Lo abbiamo intervistato
Ciao Davide, due le tue passioni, la cucina e lo sci, come nascono?
Nascono entrambe grazie all’ambiente che mi circondava da piccolo. Lo sci ha sempre significato libertà, e la prospettiva di fare un lavoro all’aria aperta e con persone sempre nuove. Dello sci amo l’adrenalina e la forza che mi trasmette e l’interazione con la natura. La cucina credo di averla nel sangue, i miei genitori hanno gestito diversi locali sin da quando io ero bambino e sono stati loro a trasmettermi l’amore per il mondo dell’ospitalità, mio padre in particolare quello per i fornelli, mia madre il rispetto delle persone e del loro lavoro, e l’onestà.
I tuoi primi passi tra i fornelli li fai nella pizzeria di famiglia, che anni sono stati?
Adoravo aiutare mio padre fare pizze, è stato il mio primo, e credo più “intenso”, lavoro. Non è facile lavorare con i propri genitori, sono gli insegnanti più duri, ma sicuramente sono riusciti a trasmettermi la passione, il senso del dovere, del sacrificio e l’amore necessari per emergere in un mondo oggigiorno così complesso. Vedere i miei genitori lavorare tanto avrebbe dovuto dissuadermi dall’intraprendere la stessa strada, ma credo siano riusciti inconsciamente a trasmettermi la loro passione e voglia di crescere che sono fondamentali per non soccombere.
Hai lavorato in diversi ristoranti stellati (a Malga Panna a Moena, Le due Spade a Trento) cosa ti hanno trasmesso?

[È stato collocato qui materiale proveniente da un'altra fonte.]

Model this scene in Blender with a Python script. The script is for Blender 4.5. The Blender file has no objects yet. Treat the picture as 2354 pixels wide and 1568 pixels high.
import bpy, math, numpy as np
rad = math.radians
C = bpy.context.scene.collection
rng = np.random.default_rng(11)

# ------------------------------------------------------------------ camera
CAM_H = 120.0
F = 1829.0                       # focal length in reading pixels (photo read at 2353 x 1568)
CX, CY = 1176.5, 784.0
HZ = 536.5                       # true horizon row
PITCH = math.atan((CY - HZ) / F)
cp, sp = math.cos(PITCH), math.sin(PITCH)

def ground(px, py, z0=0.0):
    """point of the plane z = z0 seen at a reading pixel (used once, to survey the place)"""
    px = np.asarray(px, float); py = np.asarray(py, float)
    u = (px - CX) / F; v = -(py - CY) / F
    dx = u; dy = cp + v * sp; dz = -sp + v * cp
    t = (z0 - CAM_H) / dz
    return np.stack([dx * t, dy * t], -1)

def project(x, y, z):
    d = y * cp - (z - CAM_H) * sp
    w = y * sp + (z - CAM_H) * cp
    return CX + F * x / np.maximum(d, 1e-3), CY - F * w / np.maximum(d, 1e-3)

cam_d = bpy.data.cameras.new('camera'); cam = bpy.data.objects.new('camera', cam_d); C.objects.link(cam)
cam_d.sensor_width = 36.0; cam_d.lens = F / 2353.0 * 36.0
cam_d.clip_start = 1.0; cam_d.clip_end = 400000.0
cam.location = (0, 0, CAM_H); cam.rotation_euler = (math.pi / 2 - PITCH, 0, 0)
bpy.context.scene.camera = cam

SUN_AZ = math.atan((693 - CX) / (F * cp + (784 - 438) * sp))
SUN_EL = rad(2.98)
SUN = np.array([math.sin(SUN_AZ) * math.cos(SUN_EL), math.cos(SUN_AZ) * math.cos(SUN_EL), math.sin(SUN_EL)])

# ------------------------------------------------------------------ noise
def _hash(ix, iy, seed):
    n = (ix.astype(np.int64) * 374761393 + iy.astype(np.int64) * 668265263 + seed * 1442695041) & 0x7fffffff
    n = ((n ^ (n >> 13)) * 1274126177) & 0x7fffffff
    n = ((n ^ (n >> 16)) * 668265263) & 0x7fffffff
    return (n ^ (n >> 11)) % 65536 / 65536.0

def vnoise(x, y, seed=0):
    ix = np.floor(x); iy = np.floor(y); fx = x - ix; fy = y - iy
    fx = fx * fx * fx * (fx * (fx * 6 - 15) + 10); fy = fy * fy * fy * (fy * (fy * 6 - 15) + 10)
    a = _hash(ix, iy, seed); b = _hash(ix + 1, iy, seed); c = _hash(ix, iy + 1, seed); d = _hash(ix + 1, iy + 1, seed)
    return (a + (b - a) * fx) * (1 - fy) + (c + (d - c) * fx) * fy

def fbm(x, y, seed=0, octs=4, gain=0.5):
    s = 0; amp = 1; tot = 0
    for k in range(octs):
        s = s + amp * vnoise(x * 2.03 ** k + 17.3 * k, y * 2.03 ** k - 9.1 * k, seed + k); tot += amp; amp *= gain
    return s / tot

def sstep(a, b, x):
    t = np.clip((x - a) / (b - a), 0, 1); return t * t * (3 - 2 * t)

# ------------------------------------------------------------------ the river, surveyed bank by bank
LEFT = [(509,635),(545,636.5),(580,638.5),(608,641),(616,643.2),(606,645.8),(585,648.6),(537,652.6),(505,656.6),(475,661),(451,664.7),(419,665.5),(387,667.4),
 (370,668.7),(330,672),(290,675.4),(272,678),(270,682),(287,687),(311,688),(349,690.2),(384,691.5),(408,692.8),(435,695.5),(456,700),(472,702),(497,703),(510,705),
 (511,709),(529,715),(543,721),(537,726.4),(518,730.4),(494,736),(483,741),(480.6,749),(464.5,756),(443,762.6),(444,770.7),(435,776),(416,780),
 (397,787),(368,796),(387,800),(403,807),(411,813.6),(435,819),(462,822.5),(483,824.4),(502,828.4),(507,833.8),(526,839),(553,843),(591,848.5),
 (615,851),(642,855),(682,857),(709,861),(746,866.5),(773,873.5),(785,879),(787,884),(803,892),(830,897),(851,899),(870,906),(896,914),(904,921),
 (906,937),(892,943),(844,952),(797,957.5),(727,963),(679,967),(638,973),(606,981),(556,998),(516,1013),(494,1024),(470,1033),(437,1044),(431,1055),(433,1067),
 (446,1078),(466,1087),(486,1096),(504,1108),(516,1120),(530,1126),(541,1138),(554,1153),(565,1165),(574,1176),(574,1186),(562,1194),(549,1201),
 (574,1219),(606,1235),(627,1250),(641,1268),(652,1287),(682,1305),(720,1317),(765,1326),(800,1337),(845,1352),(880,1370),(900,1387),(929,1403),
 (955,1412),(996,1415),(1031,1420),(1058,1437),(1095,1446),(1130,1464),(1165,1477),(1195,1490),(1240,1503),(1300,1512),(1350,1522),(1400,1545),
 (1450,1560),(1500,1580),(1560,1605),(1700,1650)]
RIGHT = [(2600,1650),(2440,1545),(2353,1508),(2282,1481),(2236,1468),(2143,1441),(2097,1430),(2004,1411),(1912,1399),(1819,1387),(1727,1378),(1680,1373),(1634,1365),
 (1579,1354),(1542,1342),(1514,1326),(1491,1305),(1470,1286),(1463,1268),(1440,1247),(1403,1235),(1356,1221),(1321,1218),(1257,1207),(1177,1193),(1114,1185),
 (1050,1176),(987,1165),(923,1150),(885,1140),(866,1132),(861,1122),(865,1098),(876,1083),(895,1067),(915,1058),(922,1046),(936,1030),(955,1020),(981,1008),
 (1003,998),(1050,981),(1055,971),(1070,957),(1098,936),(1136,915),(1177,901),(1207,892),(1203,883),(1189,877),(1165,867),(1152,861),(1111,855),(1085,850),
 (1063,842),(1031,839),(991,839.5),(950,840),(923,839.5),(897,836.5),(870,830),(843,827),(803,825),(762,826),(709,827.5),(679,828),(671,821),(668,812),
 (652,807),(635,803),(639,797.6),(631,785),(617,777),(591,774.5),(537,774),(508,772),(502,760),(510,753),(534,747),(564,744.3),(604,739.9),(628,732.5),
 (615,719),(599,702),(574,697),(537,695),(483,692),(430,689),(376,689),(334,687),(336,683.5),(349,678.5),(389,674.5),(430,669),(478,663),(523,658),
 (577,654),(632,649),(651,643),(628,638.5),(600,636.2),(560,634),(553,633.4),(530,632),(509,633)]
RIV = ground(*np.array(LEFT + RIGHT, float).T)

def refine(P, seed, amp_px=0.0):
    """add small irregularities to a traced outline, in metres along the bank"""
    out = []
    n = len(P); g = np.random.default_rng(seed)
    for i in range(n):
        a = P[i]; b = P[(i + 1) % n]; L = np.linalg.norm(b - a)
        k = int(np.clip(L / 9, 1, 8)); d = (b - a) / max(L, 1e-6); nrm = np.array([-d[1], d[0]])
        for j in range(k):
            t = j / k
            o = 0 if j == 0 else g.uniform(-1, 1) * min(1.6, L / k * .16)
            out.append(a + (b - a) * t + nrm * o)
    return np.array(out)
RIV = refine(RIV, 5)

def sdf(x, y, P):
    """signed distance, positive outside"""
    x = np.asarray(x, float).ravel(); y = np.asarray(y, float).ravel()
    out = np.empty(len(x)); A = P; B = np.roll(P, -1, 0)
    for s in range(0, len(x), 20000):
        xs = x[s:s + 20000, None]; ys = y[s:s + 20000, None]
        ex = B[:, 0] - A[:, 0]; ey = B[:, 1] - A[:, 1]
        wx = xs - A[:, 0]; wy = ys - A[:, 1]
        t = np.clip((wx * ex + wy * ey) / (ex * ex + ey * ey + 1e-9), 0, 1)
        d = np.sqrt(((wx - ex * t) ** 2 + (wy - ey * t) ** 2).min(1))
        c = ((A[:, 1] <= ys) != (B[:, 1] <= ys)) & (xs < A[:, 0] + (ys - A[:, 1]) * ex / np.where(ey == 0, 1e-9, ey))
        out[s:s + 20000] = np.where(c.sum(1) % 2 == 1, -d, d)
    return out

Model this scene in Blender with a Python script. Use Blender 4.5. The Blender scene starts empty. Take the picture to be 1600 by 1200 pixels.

Qui vorrei aprire una parentesi, si tende ormai a parlare solo di chef stellati, ma non bisogna dimenticarsi di quanti bravissimi professionisti ci sono, che lavorano in hotel e ristoranti di livello ma senza stella. Secondo me l’importante è trovare nel proprio percorso dei maestri che siano in grado di trasmetterti due cose importantissime: la passione e la valorizzazione della materia prima. Io ho avuto questa fortuna, grazie a grandi professionisti come: Oscar Tibolla, Alessio Strim, Michelangelo Croce, Paolo Donei, Federico Parolari, Yoshitaka Miyamoto. Da ognuno di loro ho imparato diversi aspetti della vita in cucina. Mi hanno insegnato il rispetto degli ingredienti, collegato sempre alla ricerca della qualità. Non importa se stai cucinando foie gras o una semplice pasta al pomodoro, è fondamentale lavorare con prodotti eccellenti e saperli lavorare in maniera appropriata. Non importa per chi stai cucinando, ogni ospite è il più importante della sala. Mi hanno insegnato di non accontentarsi mai e di cercare costantemente di migliorarsi. Mi hanno inoltre trasmesso la voglia di crescere e migliorare, e che senza sacrifici certi risultati non si raggiungono. Durante questi anni ho rinunciato a una buona parte di vita privata, amici, ragazze, serate fuori…ma è l’unico modo di arrivare.
Nel 2013 inizia la tua esperienza alla Siriola con Matteo Metullio, ci racconti che esperienza è stata?
E’ stata ed è tutt’ora un’esperienza molto appagante e stimolante, non solo per i risultati ottenuti in poco tempo, ma anche per il gruppo di lavoro. Fin dall’esperienza con Oscar Tibolla, dove io e Matteo ci siamo conosciuti, i nostri destini si sono incrociati, sarà forse un caso ma siamo nati, in anni diversi, con solo 2 giorni di differenza. Fin da subito abbiamo trovato un feeling fuori dal comune, e si è creata una sinergia in termini di gusti, idee, metodi di lavoro, tipologia di cucina. Ed è grazie a questo legame particolare e alla costante di ricerca di nuovi stimoli che è nato il progetto Harry’s a Trieste, che ora portiamo avanti insieme, dividendoci tra i fornelli e gli uffici dell’alta montagna, e quelli del mare.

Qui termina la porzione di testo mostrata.